Latest For the Birds column: Gulls and ants?

 

A Herring Gull positions a clam for eating in Stratford, Conn.

A Herring Gull positions a clam for eating in Stratford, Conn.

Here’s the latest For the Birds column, which runs weekly in The Hour (Norwalk, Conn.), The Keene (NH) Sentinel and several Connecticut weekly newspapers.

We’ve all seen gulls eat clams at the beach. They rise into the air, clam in bill, and drop the mollusk onto the pavement.

If the shell doesn’t break, the gull goes a little higher the next time and drops the clam again. Eventually they get just the right altitude and the shell breaks to expose the good stuff inside. If they go too high the shell will shatter into a million pieces and splatter the meat into an inedible mess.

If the gull is lucky, it will get to eat the clam waiting for it on the pavement. If they aren’t lucky, a marauding gull will have come by and stolen the clam before the industrious gull could even make its way back down to the pavement.

But that’s just part of the gull’s varied diet. We’ve also all seen gulls eating fries, potato chips and other human junk food at the beach or in a parking lot.

But did you know gulls eat insects, too? Even insects as small as ants make up part of a gull’s diet. How can an ant satisfy the appetite of a large bird like a gull? An ant can’t, of course, but lots of ants can. Humans don’t open a container of peanuts and eat one nut. We eat them by the handful.

So where do gulls find these ants? The answer is not as obvious as it seems. Sure they find them on the ground, but that’s not all. Take the following story for example:

I received a call from John, an East Norwalk, Conn., resident, the other day. John calls on occasion and lets me know what out-of-the-ordinary birds are showing up in his backyard. But this time he had a different reason for the call.

He said he looked up and “the sky was filled with seagulls.” The large birds appeared to be catching something in midair, he continued. He thought it must be some kind of insect, but he had never seen anything like that before.

“It was just bizarre,” John said. “A flock of chimney swifts or swallows, I get that. I’ve never seen gulls doing that before, though.”

John’s call reminded me of a recent posting on the American Birding Association’s Connecticut birding list web page. The site is mostly for rare bird alerts, but it also includes several interesting discussions about birds.

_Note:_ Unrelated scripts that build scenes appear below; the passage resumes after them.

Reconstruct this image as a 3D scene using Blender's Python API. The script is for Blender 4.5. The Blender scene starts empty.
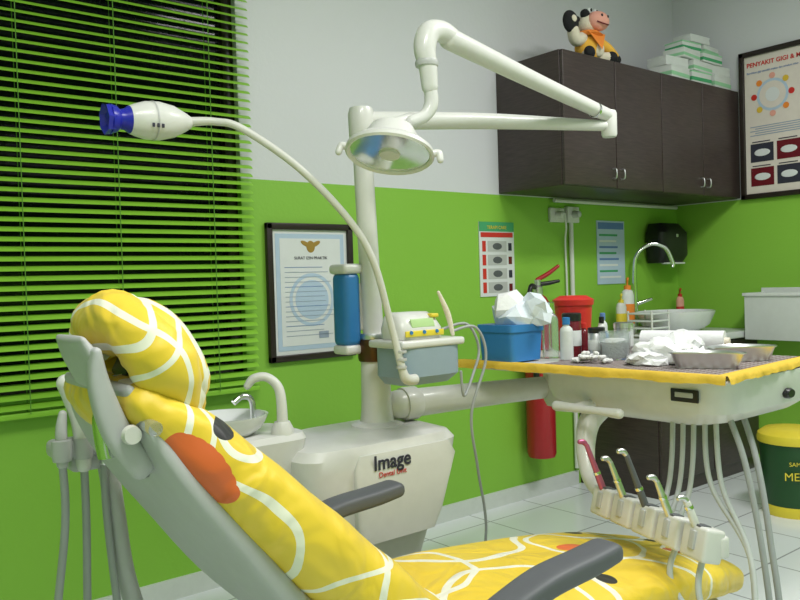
import bpy, bmesh, math, random
from mathutils import Vector, Matrix, Euler
random.seed(4)
R=math.radians
scene=bpy.context.scene
try:
    scene.view_settings.view_transform='Standard'
except Exception: pass
# ------------------------------------------------------------ materials
def nt(name):
    m=bpy.data.materials.new(name); m.use_nodes=True
    n=m.node_tree.nodes; l=m.node_tree.links
    return m,n,l,n['Principled BSDF']
def mat(name,col,rough=.45,metal=0,var=.06,scale=30,bump=0,trans=0,emit=0,coat=0,ior=1.45):
    m,n,l,b=nt(name)
    b.inputs['Roughness'].default_value=rough; b.inputs['Metallic'].default_value=metal
    b.inputs['Transmission Weight'].default_value=trans; b.inputs['IOR'].default_value=ior
    b.inputs['Coat Weight'].default_value=coat
    tc=n.new('ShaderNodeTexCoord'); no=n.new('ShaderNodeTexNoise'); no.inputs['Scale'].default_value=scale
    no.inputs['Detail'].default_value=3
    l.new(tc.outputs['Object'],no.inputs['Vector'])
    mx=n.new('ShaderNodeMix'); mx.data_type='RGBA'
    mx.inputs[6].default_value=(*[c*(1-var) for c in col],1); mx.inputs[7].default_value=(*[min(1,c*(1+var)) for c in col],1)
    l.new(no.outputs['Fac'],mx.inputs[0]); l.new(mx.outputs[2],b.inputs['Base Color'])
    if bump:
        bp=n.new('ShaderNodeBump'); bp.inputs['Strength'].default_value=bump; bp.inputs['Distance'].default_value=.01
        l.new(no.outputs['Fac'],bp.inputs['Height']); l.new(bp.outputs[0],b.inputs['Normal'])
    return m
WHITEP=mat('white_plastic',(.69,.69,.67),.35,coat=.2)
IVORY=mat('ivory_plastic',(.63,.63,.59),.4)
GREYW=mat('grey_white_enamel',(.49,.50,.50),.4)
SHELL=mat('shell_plastic',(.47,.48,.49),.45)
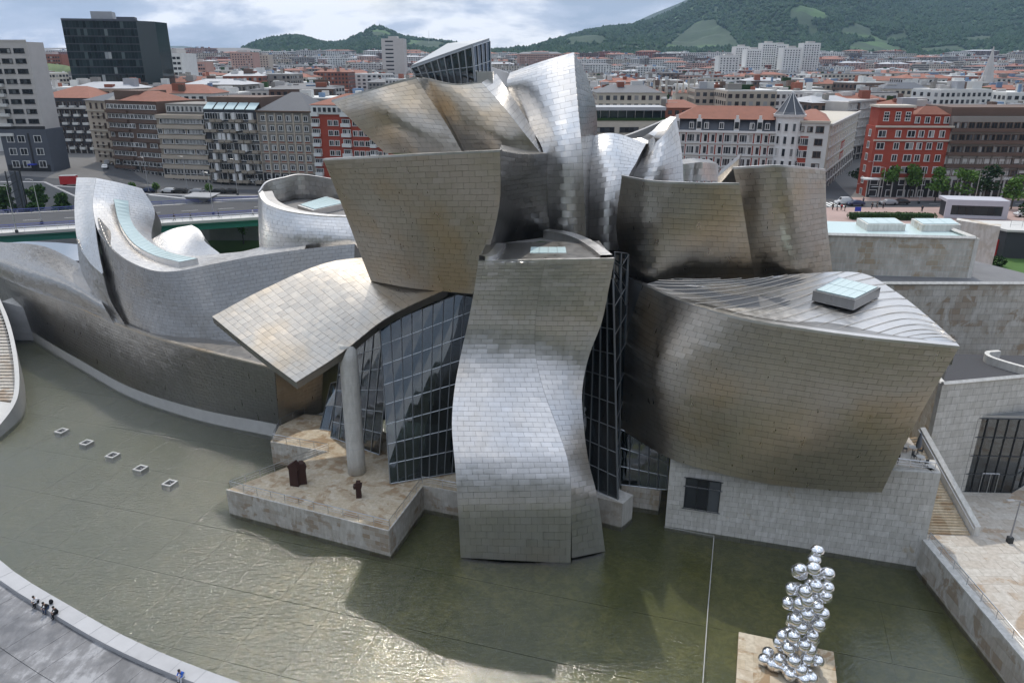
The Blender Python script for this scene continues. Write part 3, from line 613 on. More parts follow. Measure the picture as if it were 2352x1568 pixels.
_, DLEAF = vol('leaf_roof', rr_, (0, 2, -3), 'titanium_pale', 1.3, .75, pillow=.004, tilt=.004)
r0_ = [[(176, 408, 146), (198, 408, 145), (221, 409, 143.2)], [(171, 475, 140), (192, 471, 139), (214, 467, 137.4)], [(178, 553, 131), (199, 542, 130.5), (220, 526, 129.5)], [(204, 600, 126), (215, 590, 125.5), (227, 578, 125)], [(234, 629, 121), (235.5, 628, 121), (237, 626, 121)]]
vol('leaf_roof', r0_, (1, 4, -9), 'titanium_pale', 1.3, .75, pillow=.004, tilt=.004)
lo = [[(338, 556, 143), (412, 600, 131), (505, 582, 129)], [(390, 528, 148), (430, 558, 142), (472, 556, 138)], [(440, 517, 151), (457, 527, 149), (470, 545, 145)]]
vol('leaf_roof', lo, (0, 3, -3), 'titanium_pale', 1.3, .75, pillow=.004, tilt=.004)
lr = [[P(-90, 592, z=11.95), P(48, 657, z=11.95), P(150, 694, z=11.95), P(262, 743, z=11.95)], [P(-90, 572, z=14), P(20, 605, z=15), P(140, 640, z=15.5), P(232, 690, z=14.5)], [P(-90, 548, z=15), P(0, 556, z=15.5), P(100, 566, z=15.6), P(195, 610, z=16)]]
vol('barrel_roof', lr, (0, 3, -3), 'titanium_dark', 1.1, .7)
# the long curved skylight on the leaf roof
ls_in = [(262, 463, 143, ), (275, 515, 138), (305, 560, 131), (352, 590, 125.6), (412, 606, 119)]; ls_out = [(297, 463, 145.4), (305, 510, 141), (335, 548, 134.5), (385, 580, 128), (456, 598, 121)]
def on(D, x, y):
    q = to_px(D); k = np.argmin((q[..., 0]-x)**2+(q[..., 1]-y)**2); return D.reshape(-1, 3)[k]
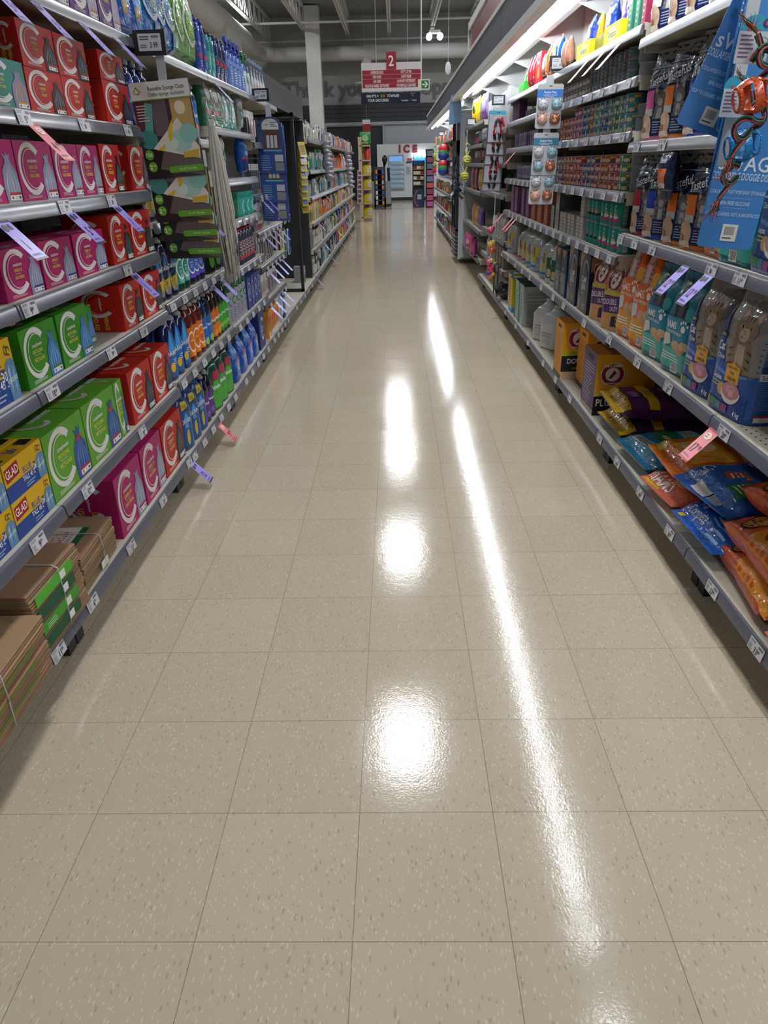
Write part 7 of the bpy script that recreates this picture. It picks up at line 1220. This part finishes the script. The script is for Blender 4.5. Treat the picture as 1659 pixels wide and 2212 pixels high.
mb = MB(); mb.lathe([(0, .07), (.2, .08), (.25, .05)], 'b02c28', 16); mb.lathe([(.25, .06), (.3, .06)], '202428', 14); thing('red_jug', 'red jug with black cap, fifth shelf up of the wooden unit', 'jug', (t.location.x+.06, Yw+.14, zz[4]+.001), me=mb.mesh('jug', 'plastic'))
gb_ = bag('soil_bag', 'bag', 'g', .28, .3, .1, '2c7a40', [('e', .5, .5, .3, .25, '8ab080'), ('r', .2, .1, .8, .2, 'c8d8b8')], 'flat', 200, .01, 9); put(gb_, (t.location.x+.02, Yw+.08, zz[5]+.001), (0, 0, 0), 'green gathered bag on top of the wooden unit')
for i in range(7): c = at(777, 372+i*10, 20.1); mb = MB(); mb.box(-.06, .06, -.004, .004, -.09, .05, 'b0a8a8'); mb.box(-.04, .04, -.007, -.004, -.06, .02, '6a4448'); thing('hanging_card', 'small hanging card beside the yellow jugs, %s from top' % nth(i), 'packet', tuple(c), (.2, .1*(i % 2), .3), 'cards beside the yellow jugs', mb.mesh('card', 'carton'))
mb = MB(); mb.box(-.14, .14, 0, .02, -.6, 0, '8c2430'); mb.box(-.14, .14, -.001, .02, 0, .14, 'c0c4c8'); mb.tube([(0, .01, .13), (0, .01, 4.6)], .004, 'a0a0a0', 5); p = at(791.5, 268, 29); thing('red_banner', 'narrow red hanging banner before the dark window', 'banner', tuple(p), me=mb.mesh('banner', 'carton'))

# carrier strips that the small hanging goods are clipped to
for x, y0_, y1_, Y_, lb in ((1008, 322, 392, 9.66, 'thin white strip behind the near knotted ball toys'), (941, 322, 372, 16.08, 'thin white strip behind the far knotted ball toys'), (706, 308, 392, 10.66, 'thin strip behind the nearer silver foil packs'), (752, 328, 408, 14.56, 'thin strip behind the farther silver foil packs'), (777, 362, 436, 20.16, 'thin strip behind the small cards by the wooden unit'), (1068, 470, 588, 7.08, 'thin strip behind the netted toy balls')):
    a, b = at(x, y0_, Y_), at(x, y1_, Y_); mb = MB(); mb.box(-.012, .012, 0, .004, b.z-a.z, .02, 'b0b2b4'); mb.box(-.004, .004, 0, .004, .02, .2, 'a0a0a0'); thing('clip_strip', lb, 'clip strip', tuple(a), me=mb.mesh('strip', 'plastic'))
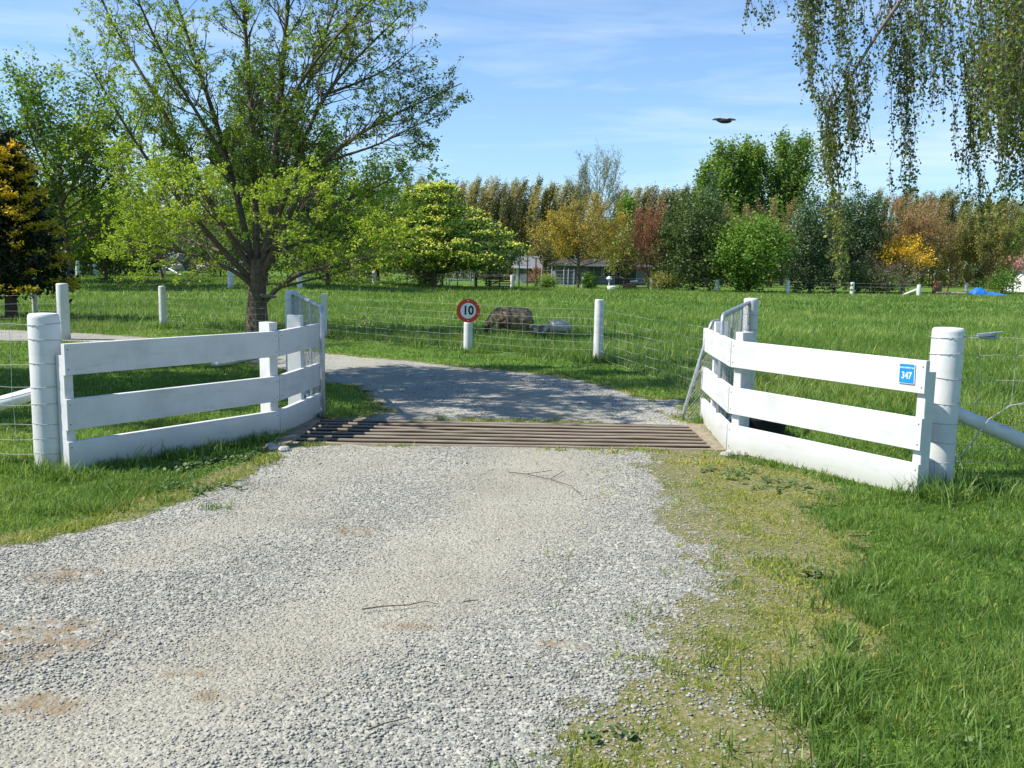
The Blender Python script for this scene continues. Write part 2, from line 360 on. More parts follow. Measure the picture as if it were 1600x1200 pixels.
def brown_at(X, Y):
  bro = np.zeros_like(X)
  for (bx, by, rx, ry) in [(60, 1000, 120, 30), (105, 905, 65, 12), (60, 1105, 70, 22), (-10, 1015, 110, 48), (640, 980, 50, 6), (880, 1010, 45, 8), (330, 1090, 30, 8), (560, 830, 40, 6), (290, 1055, 40, 8)]:
    c = gp(bx, by); ex = gp(bx+rx, by)[0]-c[0]; ey = abs(gp(bx, by-ry)[1]-c[1])
    bro = np.maximum(bro, np.clip(1.5-((X-c[0])/ex)**2-((Y-c[1])/ey)**2, 0, 1))
  return bro
bro = brown_at(X, Y)
ZD = .004+.0*X
used = np.unique(F[keep]); remap = -np.ones(len(X), int); remap[used] = np.arange(len(used))
def drive_z(X, Y):
    e = np.clip(np.hypot(np.maximum(0, np.maximum(PX0-X, X-PX1)), np.maximum(0, np.maximum(PY0-Y, Y-PY1)))/.4, 0, 1)
    return .004+np.maximum(0, (fbm(X, Y, 1.1, 31)-.35)*.03)*e
zz = drive_z(X, Y)
o = build_np('driveway', np.stack([X, Y, zz], 1)[used], remap[F[keep]], driveway_mat(), smooth=True,
             extra={'track': ('POINT', tr[used]), 'brown': ('POINT', bro[used]), 'thin': ('POINT', np.clip(np.maximum(thm, 1-gm)*.62, 0, 1)[used])}); o['kind'] = 'structure'
# pale path far back on the left
pp = [gp(a, b) for a, b in [(200, 431.0), (250, 430), (300, 430), (340, 430.5), (372, 432)]]
V = []; 
for p in pp: V += [p+np.array([0, -1.0, .03]), p+np.array([0, 1.6, .03])]
o = build_np('path', np.array(V), np.array([[2*i, 2*i+2, 2*i+3, 2*i+1] for i in range(4)]), CONC); o['kind'] = 'structure'

# loose stones on the driveway
def stones():
    rng = np.random.default_rng(3)
    base = np.array([[0, 0, 1]]+[[math.cos(a)*.92, math.sin(a)*.92, .42] for a in np.arange(5)*2*math.pi/5]+[[math.cos(a)*.92, math.sin(a)*.92, -.42] for a in (np.arange(5)+.5)*2*math.pi/5]+[[0, 0, -1]])
    f = []
    for i in range(5):
        j = (i+1) % 5; f += [(0, 1+i, 1+j), (1+i, 6+i, 1+j), (1+j, 6+i, 6+j), (11, 6+j, 6+i)]
    f = np.array(f)
    Vs, Fs, Ts = [], [], []; off = 0
    for (y0, y1, den, smin, smax) in [(2.2, 3.6, 6600, .0036, .0118), (3.6, 5.0, 4800, .0038, .0100), (5.0, 6.6, 2900, .0045, .0098), (6.6, 8.2, 1700, .005, .0105), (9.4, 13.5, 240, .008, .017)]:
        xw = .62*y1+1.3; n = int(2*xw*(y1-y0)*den); x = rng.uniform(-xw, xw, n); y = rng.uniform(y0, y1, n)
        gm, thm = masks(x, y); tk = track_at(x, y)
        coarse = np.clip(1.05-.6*tk, .42, 1)*np.clip(.45+1.1*(fbm(x, y, 1.3, 40)), 0, 1)
        prob = gm*coarse*(1-.25*thm)+.12*thm*(1-gm)*(fbm(x, y, 3, 44) > .55)
        prob = prob*(1-.82*brown_at(x, y)*(fbm(x, y, 6, 47) > .42))
        k = rng.random(n) < prob
        k &= ~((x > PX0-.03) & (x < PX1+.03) & (y > PY0-.03) & (y < PY1+.03))
        x, y, tk = x[k], y[k], tk[k]; n = len(x)
        s = smin+(smax-smin)*rng.random(n)**2.2*np.clip(1.15-.7*tk, .35, 1); big = rng.random(n) < .006; s = np.where(big, s*1.7, s)
        A = rng.normal(size=(n, 3, 3)); Q, _ = np.linalg.qr(A)
        B = base[None]*(1+rng.uniform(-.17, .17, (n, 12, 1)))
        sc = np.stack([np.ones(n), rng.uniform(.6, .95, n), rng.uniform(.4, .75, n)], 1)
        tilt = np.array([1, 1, .55])
        Vv = np.einsum('nij,nvj->nvi', Q, B*sc[:, None, :]*s[:, None, None])*tilt
        Vv += np.stack([x, y, drive_z(x, y)+s*(.16+.3*rng.random(n))], 1)[:, None, :]
        Vs.append(Vv.reshape(-1, 3)); Fs.append((f[None]+(np.arange(n)*12)[:, None, None]+off).reshape(-1, 3)); off += n*12
        t = np.clip(rng.normal(.47, .17, n)+tk*.13-.15*thm[k]*(1-gm[k]), 0, 1); Ts.append(np.repeat(t, 20))
    m, N, L, b = mat('stone', .85, .12)
    a = N.new('ShaderNodeAttribute'); a.attribute_name = 'tint'
    r = ramp(N, L, a.outputs['Fac'], [(0, (.14, .14, .125)), (.3, (.255, .255, .225)), (.6, (.34, .335, .29)), (.85, (.43, .415, .35)), (1, (.56, .54, .46))])
    q = noise(N, L, 90, 4, .6); rr = ramp(N, L, q.outputs['Fac'], [(.3, (.8, .8, .8)), (.7, (1.12, 1.1, 1.08))])
    L.new(mixc(N, L, 1.0, r.outputs[0], rr.outputs[0], 'MULTIPLY'), b.inputs['Base Color'])
    o = build_np('gravel', np.concatenate(Vs), np.concatenate(Fs), m, tint=np.concatenate(Ts), smooth=True)
    tag(o, 'loose grey river stones covering the driveway', 'gravel', kind='stuff'); print('stones', off//12)
stones()

# ---------------------------------------------------------------- grass
GRASS = leafmat('grass_blade', (.055, .125, .022), (.135, .24, .042), (.35, .43, .13), .42, .5)
DRYG = leafmat('dry_grass_blade', (.14, .22, .03), (.34, .37, .06), (.56, .43, .17), .35, .6)
def blades(x, y, h, w, rng, lean=.5, z=None, seg2=True):
    n = len(x); z = terrain(x, y) if z is None else z
    a = rng.uniform(0, 2*math.pi, n); s = np.stack([np.cos(a), np.sin(a), 0*a], 1)
    b = rng.uniform(0, 2*math.pi, n); ln = np.abs(rng.normal(0, lean, n)); D = np.stack([np.cos(b)*ln, np.sin(b)*ln, np.ones(n)], 1); D /= np.linalg.norm(D, axis=1)[:, None]
    p = np.stack([x, y, z-.004], 1); W = (s*w[:, None])*.5
    m = p+D*(h*.5)[:, None]; D2 = D*np.array([1.9, 1.9, .8]); t = m+D2*(h*.5)[:, None]
    if seg2:
        V = np.stack([p-W, p+W, m+W*.8, m-W*.8, t], 1).reshape(-1, 3); i = np.arange(n)*5
        return V, [np.stack([i, i+1, i+2, i+3], 1), np.stack([i+3, i+2, i+4], 1)], n, 5
    V = np.stack([p-W, p+W, t], 1).reshape(-1, 3); i = np.arange(n)*3
    return V, [np.stack([i, i+1, i+2], 1)], n, 3
BANDS = [(2.2, 4.2, 9500, .0042), (4.2, 6.5, 5200, .0055), (6.5, 9.5, 2600, .008), (9.5, 14, 1100, .011), (14, 22, 430, .018), (22, 38, 130, .026), (38, 72, 42, .05)]
def zones(x, y):
    """height, density, tint, dry for turf at world points"""
    gm, thm = masks(x, y)
    n1 = fbm(x, y, .9, 60); n2 = fbm(x, y, 3.5, 70); n3 = fbm(x, y, .25, 80)
    h = .053*np.ones_like(x); dens = np.ones_like(x)
    near_r = sm(sdf(POLY_LUSHN, x, y)/.5+.5); h = h*(1+.15*near_r)
    back = y > FENCE_Y(x)
    h = np.where(back, .10+.12*n1, h)
    verge = (~back) & (y > 9.3); h = np.where(verge, .06, h)
    h = h*(.55+.9*n2)
    tall = n2 > .63; h = np.where(tall & (~verge), h*1.35, h)
    thin = np.clip(thm, 0, 1)*(~back)
    h = h*(1-.36*thin); dens = dens*(.62+1.1*thin)*(.55+.9*n2)
    dens = np.where(thin > .4, dens*(.35+.9*sm((fbm(x, y, 6, 90)-.36)/.22)), dens)
    pt = fbm(x, y, 4.5, 95); dens = dens*np.clip(1-gm*1.15, 0, 1)+.16*(gm > .3)*(pt > .69)*(x > .2)*(y < 8)*np.clip(1.6-gm, 0, 1); thin = np.where((gm > .3) & (x > .2), .8, thin)
    tint = .16+.62*n1+.45*(n2-.5)+.55*(n3-.5)+.14*near_r*0
    return h, dens, tint, thin
def FENCE_Y(x):
    return np.interp(x, FX, FY)
_f = [gp(-200, 535), gp(100, 530), gp(255, 511), gp(507, 526), gp(735, 548), gp(934, 563), gp(1165, 640), gp(1700, 640)]
FX = np.array([p[0] for p in _f]); FY = np.array([p[1] for p in _f]); FY[-1] = FY[-2]-1; FY[0] = FY[1]+1
FX[-1] = FX[-2]+3.0
def inshape(x, y): return (x > PX0-.02) & (x < PX1+.02) & (y > PY0-.02) & (y < PY1+.02)
def grass():
    rng = np.random.default_rng(11)
    for dry in (0, 1):
        Vs, Q, T3, Tq, Tt = [], [], [], [], []; off = 0
        for (y0, y1, den, w0) in BANDS:
            xw = .60*y1+1.4; n = int(2*xw*(y1-y0)*den*1.6); x = rng.uniform(-xw, xw, n); y = rng.uniform(y0, y1, n)
            k = np.abs(x) < .60*y+1.4; x, y = x[k], y[k]
            # clumping: pull half of the blades to tuft centres
            h, dn, ti, th = zones(x, y)
            k = (rng.random(len(x)) < dn) & ~inshape(x, y)
            isdry = (th > rng.uniform(.25, 1.08, len(x))) | (rng.random(len(x)) < .07)
            k &= (isdry == bool(dry)); x, y, h, ti, th = x[k], y[k], h[k], ti[k], th[k]
            if dry: h = h*.8; ti = .15+.9*fbm(x, y, 1.2, 66)-.15+rng.normal(0, .12, len(x))
            else: ti = ti+rng.normal(0, .13, len(x))
            hh = h*rng.uniform(.55, 1.25, len(x)); far = y1 > 14; w0_ = w0*(1.25 if dry else 1)
            V, Fs, n, k5 = blades(x, y, hh, w0_*rng.uniform(.7, 1.3, len(x)), rng, .70 if y1 < 10 else .55, seg2=not far)
            Vs.append(V)
            if far: T3.append(Fs[0]+off); Tt.append(ti)
            else: Q.append(Fs[0]+off); Tq.append(ti); T3.append(Fs[1]+off); Tt.append(ti)
            off += len(V)
        nm = 'dry_grass' if dry else 'grass'
        t = np.clip(np.concatenate(Tq+Tt), 0, 1)
        o = build_np(nm, np.concatenate(Vs), [np.concatenate(Q), np.concatenate(T3)], DRYG if dry else GRASS, tint=t)
        tag(o, 'thin yellowed grass along the gravel edges' if dry else 'green grass of the verges and the paddock', 'grass', kind='stuff'); print(nm, len(t))
grass()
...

In late September someone made a post about “50-100 gulls flying in all directions” in the sky. “It sure looked like some of them were grabbing insects,” the post read. Several responses to the post followed from writers saying they had seen a similar spectacle.

One response seems to have hit the nail on the head. “Even gulls ‘flycatch.’ Every time that I have seen them doing this, it has been to feed on flying ants,” wrote Glenn from Mystic, Conn.

Hatches of flying ants create an excellent source of food for many birds. You would expect the flycatchers and other smaller birds to gorge themselves on these massive hatches, but gulls?

A herring gull weighs somewhere around three pounds. An ant weighs a few milligrams. That’s a lot of “fly catching” for a big bird to do for such a small reward. But it must be worth the effort or else the birds wouldn’t be doing it.

Ants may not be everybody’s favorite creature, but they provide an invaluable source of food for countless birds. Northern flickers are the only woodpecker species that can regularly be seen on the ground. They are on the ground so often because they are — all together now — eating ants.

Gulls join the ant party, too. Sometimes, according to several sources, they party too much on ants and become “drunk” or “trippy” because of the formic acid in ants. Most of those reports come from the UK, but I have no reason doubt it. I’ve seen cedar waxwings “drunk” on fermented crab apples, so why can’t a gull trip from eating flying ants?

So keep your eyes to the sky. You never know what you’ll see going on up there.

1 thought on “Latest For the Birds column: Gulls and ants?

  1. Hi Chris — This is such an interesting post — well done!
    As usual, it led me to thinking about summers in New Hampshire, watching large groups of big black (dark anyhow) dragonflies swooping over the lawn & bushes after a hatch of winged smaller insects. In my memory this always happened in the late afternoon — perhaps because that was when we’d be around to watch.